**WORK INSTRUCTIONS:** Only the lines from the beginning of the entries through the one with "COL = SC.collection" should be written out, please, exactly and without any pictures.

**DATA EXTRACT:**
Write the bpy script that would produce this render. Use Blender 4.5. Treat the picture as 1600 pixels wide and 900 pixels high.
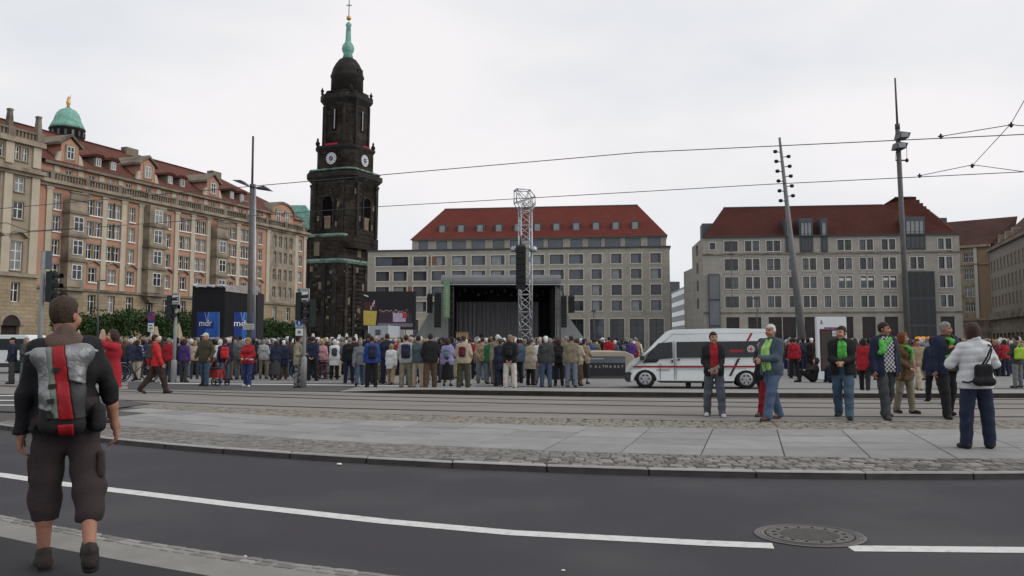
import bpy, bmesh, math, random
import numpy as np
from mathutils import Vector, Matrix
random.seed(11)
R = math.radians
for o in list(bpy.data.objects): bpy.data.objects.remove(o)
SC = bpy.context.scene
COL = SC.collection

# ---------------------------------------------------------------- camera
F, PX0, PY0, CAMH, PITCH = 1385.0, 800.0, 417.0, 1.5, R(5.0)
cam = bpy.data.cameras.new('camera'); CAM = bpy.data.objects.new('camera', cam); COL.objects.link(CAM)
cam.sensor_width = 36.0; cam.lens = 36.0 * F / 1600.0
cam.shift_y = -(450.0 - PY0) / 1600.0
cam.clip_start = 0.1; cam.clip_end = 5000.0
CAM.location = (0, 0, CAMH); CAM.rotation_euler = (R(90) + PITCH, 0, 0)
SC.camera = CAM

# ---------------------------------------------------------------- sky, sun, exposure
SUN_EL, SUN_ROT = R(34), R(100)
w = bpy.data.worlds.new('World'); SC.world = w; w.use_nodes = True
nt = w.node_tree; nt.nodes.clear()
out = nt.nodes.new('ShaderNodeOutputWorld'); bg = nt.nodes.new('ShaderNodeBackground')
sky = nt.nodes.new('ShaderNodeTexSky'); sky.sky_type = 'NISHITA'; sky.sun_disc = False
sky.sun_elevation = SUN_EL; sky.sun_rotation = SUN_ROT
tc = nt.nodes.new('ShaderNodeTexCoord'); mp = nt.nodes.new('ShaderNodeMapping')
mp.inputs['Scale'].default_value = (1.0, 1.0, 2.6)
n1 = nt.nodes.new('ShaderNodeTexNoise'); n1.inputs['Scale'].default_value = 1.7; n1.inputs['Detail'].default_value = 5; n1.inputs['Roughness'].default_value = .5
cr = nt.nodes.new('ShaderNodeValToRGB')
cr.color_ramp.elements[0].position = .36; cr.color_ramp.elements[0].color = (6.75, 7.4, 8.0, 1)
cr.color_ramp.elements[1].position = .66; cr.color_ramp.elements[1].color = (9.6, 9.3, 9.4, 1)
mx = nt.nodes.new('ShaderNodeMix'); mx.data_type = 'RGBA'; mx.inputs['Factor'].default_value = .95
nt.links.new(tc.outputs['Generated'], mp.inputs['Vector']); nt.links.new(mp.outputs['Vector'], n1.inputs['Vector'])
nt.links.new(n1.outputs['Fac'], cr.inputs['Fac']); nt.links.new(sky.outputs['Color'], mx.inputs['A'])
nt.links.new(cr.outputs['Color'], mx.inputs['B']); nt.links.new(mx.outputs['Result'], bg.inputs['Color'])
bg.inputs['Strength'].default_value = .1; nt.links.new(bg.outputs['Background'], out.inputs['Surface'])
sl = bpy.data.lights.new('sun', 'SUN'); sl.energy = 1.4; sl.angle = R(60); sl.color = (1, .96, .9)
so = bpy.data.objects.new('sun', sl); COL.objects.link(so)
so.rotation_euler = (R(90) - SUN_EL, 0, R(180) - SUN_ROT)
vs = SC.view_settings; vs.view_transform = 'Standard'; vs.look = 'None'; vs.exposure = 0.0; vs.gamma = 1.0; vs.use_curve_mapping = False
try:
    SC.cycles.max_bounces = 5; SC.cycles.diffuse_bounces = 3; SC.cycles.glossy_bounces = 2; SC.cycles.transparent_max_bounces = 4
except Exception: pass

# ---------------------------------------------------------------- sight lines of the real camera, used to survey the ground plan
def ray(px, py):
    cx, cy = (px - PX0) / F, (PY0 - py) / F
    return Vector((cx, math.cos(PITCH) - cy * math.sin(PITCH), math.sin(PITCH) + cy * math.cos(PITCH)))
def gnd(px, py, z=0.0):
    d = ray(px, py); t = (z - CAMH) / d.z
    return Vector((d.x * t, d.y * t, z))
def at(px, py, Y):
    d = ray(px, py); t = Y / d.y
    return Vector((d.x * t, Y, CAMH + d.z * t))

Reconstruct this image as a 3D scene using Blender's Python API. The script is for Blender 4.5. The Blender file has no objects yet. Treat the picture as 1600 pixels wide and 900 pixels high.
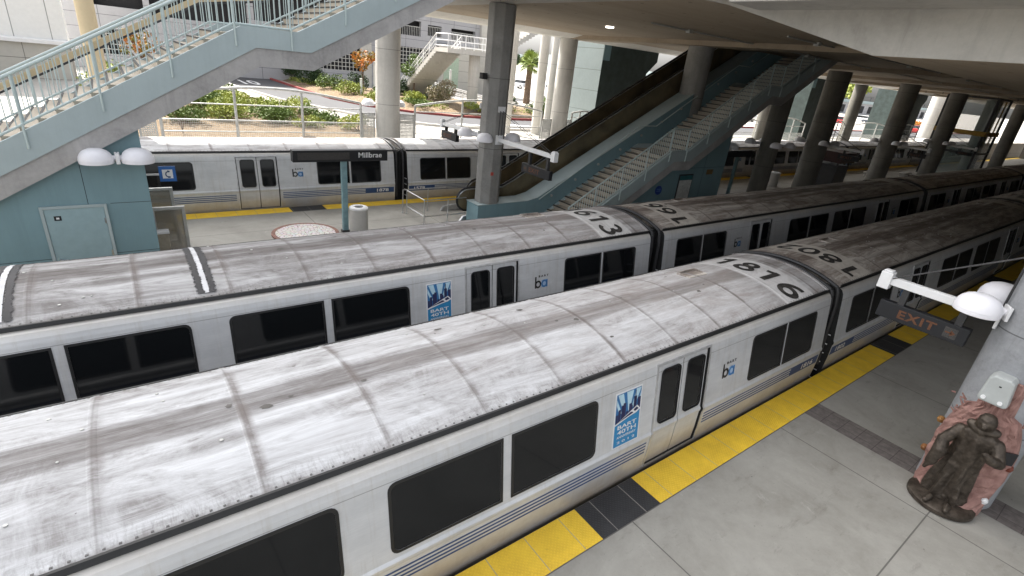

**RESPONSE TO THE EXERCISE:**
Write the bpy script that would produce this render. Use Blender 4.5. Treat the picture as 1600 pixels wide and 900 pixels high.
import bpy, bmesh, math, random
import numpy as np
from mathutils import Vector, Matrix
random.seed(11)
R = math.radians
for o in list(bpy.data.objects): bpy.data.objects.remove(o)
SC = bpy.context.scene
COL = SC.collection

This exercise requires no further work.